Measures such as paying to protect tropical forests — which soak up carbon as they grow — or wider use of carbon trading could help recession-hit rich nations add to pledged 2020 cuts which now total just 10 to 14 percent below 1990 levels.
That range is far short of the 25 to 40 percent outlined by the U.N. climate panel to avoid the worst of droughts, storms, heatwaves and rising seas. And developing nations such as China and India say the rich should cut by at least 40 percent.
“If we got closer to 20 or 25 percent…including forests and offsets then I think that would be pretty good,” said Mark Kenber, policy director at The Climate Group in London. A new U.N. deal is due to be agreed in Copenhagen on Dec. 18.
To close the gap between 14 percent and 25 percent, developed nations as a group would have to offer extra annual reductions of 2.0 billion tonnes of carbon dioxide — equivalent to the combined emissions of Japan and Canada.
And there are risks some cuts may be hard to quantify — for example offers of funds to boost low-carbon technologies.
“I’m certain that there will be a number of accounting exercises that may raise the numbers from today’s level,” said Knut Alfsen, head of research at the Center for International Climate and Environmental Research in Oslo (CICERO).
Countries with opportunities for deeper cuts included the Ukraine, Belarus, Russia, the United States and Canada, he said.
UNAMBITIOUS
“Everybody’s got a great reason not to put something on the table. As of today we’re not heading to an ambitious outcome,” said Nick Mabey, head of the E3G think tank in London.
Yvo de Boer, head of the U.N. Climate Change Secretariat, said there were legitimate ways of adding to planned cuts.
“Are we going to see broader issues of forestry addressed? What gases will be included? It’s unclear at the moment to what extent flexibility mechanisms, offsets will apply on top of domestic action,” he said.
Offsets let polluters invest, for instance, in a wind farm, a forest or a solar panel to counter emissions from burning fossil fuels. Flexibility mechanisms include carbon trading or investments in developing nations.
“People are looking at politicians to deliver real reductions, not smoke and mirrors,” he added.

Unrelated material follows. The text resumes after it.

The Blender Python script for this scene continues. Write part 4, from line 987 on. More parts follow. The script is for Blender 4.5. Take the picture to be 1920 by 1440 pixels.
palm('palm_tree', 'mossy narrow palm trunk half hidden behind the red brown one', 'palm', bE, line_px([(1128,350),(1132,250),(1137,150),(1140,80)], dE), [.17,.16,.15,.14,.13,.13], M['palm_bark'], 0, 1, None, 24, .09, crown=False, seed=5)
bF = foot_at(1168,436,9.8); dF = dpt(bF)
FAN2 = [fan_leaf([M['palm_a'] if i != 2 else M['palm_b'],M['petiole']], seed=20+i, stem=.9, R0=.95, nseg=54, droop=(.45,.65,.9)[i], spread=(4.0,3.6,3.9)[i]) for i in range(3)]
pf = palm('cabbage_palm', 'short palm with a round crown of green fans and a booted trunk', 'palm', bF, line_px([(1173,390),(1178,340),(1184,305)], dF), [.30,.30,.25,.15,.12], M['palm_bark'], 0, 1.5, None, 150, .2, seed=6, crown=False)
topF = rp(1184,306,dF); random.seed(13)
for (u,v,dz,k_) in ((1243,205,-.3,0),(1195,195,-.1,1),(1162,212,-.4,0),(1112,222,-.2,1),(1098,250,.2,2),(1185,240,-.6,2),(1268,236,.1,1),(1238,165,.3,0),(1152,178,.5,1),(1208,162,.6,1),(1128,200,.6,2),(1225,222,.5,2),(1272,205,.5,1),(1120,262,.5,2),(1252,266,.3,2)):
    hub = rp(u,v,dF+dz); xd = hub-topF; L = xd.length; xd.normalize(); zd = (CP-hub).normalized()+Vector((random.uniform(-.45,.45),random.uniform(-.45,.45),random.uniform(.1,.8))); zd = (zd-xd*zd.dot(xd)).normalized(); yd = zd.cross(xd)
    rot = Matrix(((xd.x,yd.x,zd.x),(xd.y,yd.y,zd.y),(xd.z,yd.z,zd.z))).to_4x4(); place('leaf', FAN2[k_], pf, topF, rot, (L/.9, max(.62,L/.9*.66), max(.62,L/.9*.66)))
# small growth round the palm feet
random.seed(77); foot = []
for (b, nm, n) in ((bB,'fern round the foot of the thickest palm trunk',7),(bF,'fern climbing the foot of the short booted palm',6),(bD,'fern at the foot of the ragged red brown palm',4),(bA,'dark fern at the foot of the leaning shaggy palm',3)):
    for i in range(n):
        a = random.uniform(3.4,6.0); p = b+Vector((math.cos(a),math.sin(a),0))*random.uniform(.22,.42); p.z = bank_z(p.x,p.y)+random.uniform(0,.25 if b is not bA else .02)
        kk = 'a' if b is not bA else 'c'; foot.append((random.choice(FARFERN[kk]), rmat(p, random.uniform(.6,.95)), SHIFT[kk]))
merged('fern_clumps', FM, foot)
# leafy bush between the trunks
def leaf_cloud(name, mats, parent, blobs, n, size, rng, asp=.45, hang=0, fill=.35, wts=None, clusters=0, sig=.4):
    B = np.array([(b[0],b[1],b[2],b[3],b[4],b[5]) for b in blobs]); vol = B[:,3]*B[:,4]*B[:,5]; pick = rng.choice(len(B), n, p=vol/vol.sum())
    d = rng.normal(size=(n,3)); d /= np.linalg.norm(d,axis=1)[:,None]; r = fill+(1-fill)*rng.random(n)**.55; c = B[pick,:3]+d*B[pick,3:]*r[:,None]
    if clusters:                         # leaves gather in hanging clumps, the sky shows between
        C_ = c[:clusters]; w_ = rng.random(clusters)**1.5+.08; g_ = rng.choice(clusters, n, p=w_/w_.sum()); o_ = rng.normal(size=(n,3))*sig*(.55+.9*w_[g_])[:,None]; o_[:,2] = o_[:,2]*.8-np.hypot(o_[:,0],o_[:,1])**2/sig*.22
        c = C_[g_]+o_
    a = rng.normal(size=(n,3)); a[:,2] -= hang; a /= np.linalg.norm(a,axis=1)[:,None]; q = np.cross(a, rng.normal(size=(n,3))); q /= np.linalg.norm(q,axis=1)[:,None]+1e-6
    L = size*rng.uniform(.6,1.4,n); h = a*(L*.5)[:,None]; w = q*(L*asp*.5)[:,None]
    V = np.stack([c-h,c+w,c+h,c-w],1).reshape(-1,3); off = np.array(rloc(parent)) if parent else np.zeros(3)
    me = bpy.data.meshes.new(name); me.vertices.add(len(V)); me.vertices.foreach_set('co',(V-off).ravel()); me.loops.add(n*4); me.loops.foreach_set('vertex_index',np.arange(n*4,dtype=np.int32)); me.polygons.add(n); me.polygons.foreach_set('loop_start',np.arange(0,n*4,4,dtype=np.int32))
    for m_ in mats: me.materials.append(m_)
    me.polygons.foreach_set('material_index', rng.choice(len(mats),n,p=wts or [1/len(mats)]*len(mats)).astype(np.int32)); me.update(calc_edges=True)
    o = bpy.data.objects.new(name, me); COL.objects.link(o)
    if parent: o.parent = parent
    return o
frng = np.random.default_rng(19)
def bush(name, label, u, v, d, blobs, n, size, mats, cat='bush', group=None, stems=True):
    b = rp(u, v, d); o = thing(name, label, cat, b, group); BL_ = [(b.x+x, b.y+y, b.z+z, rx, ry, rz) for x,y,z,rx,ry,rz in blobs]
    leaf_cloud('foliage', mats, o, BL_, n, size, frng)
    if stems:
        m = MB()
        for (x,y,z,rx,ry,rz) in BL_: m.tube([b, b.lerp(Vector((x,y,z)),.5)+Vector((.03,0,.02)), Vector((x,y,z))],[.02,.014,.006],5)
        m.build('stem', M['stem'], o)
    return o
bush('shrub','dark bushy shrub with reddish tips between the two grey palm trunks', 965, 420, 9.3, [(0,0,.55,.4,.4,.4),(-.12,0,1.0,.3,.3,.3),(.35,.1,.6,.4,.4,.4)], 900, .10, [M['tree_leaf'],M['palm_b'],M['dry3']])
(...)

Analysts say tougher action is possible, for instance to tighten U.S. President Barack Obama’s 2020 goal of returning emissions to 1990 levels, a 14 percent cut from 2007. It is widely criticised by developing nations as inadequate.
The World Resources Institute (WRI) think-tank in Washington, for instance, said U.S. emissions could fall by 17 percent below 1990 levels by 2020 with “complementary” policies.
For example, the United States could offer in Copenhagen to turn international measures in its draft climate law, such as funds to protect rainforests, into binding commitments and count those as emissions cuts within its 2020 target.
“There is always room for negotiation,” said Kelly Levin of the WRI, of possibilities for all industrialised nations to step up regulatory standards, taxes and fees, cap and trade, clean energies, offsets or even crack down on illegal logging.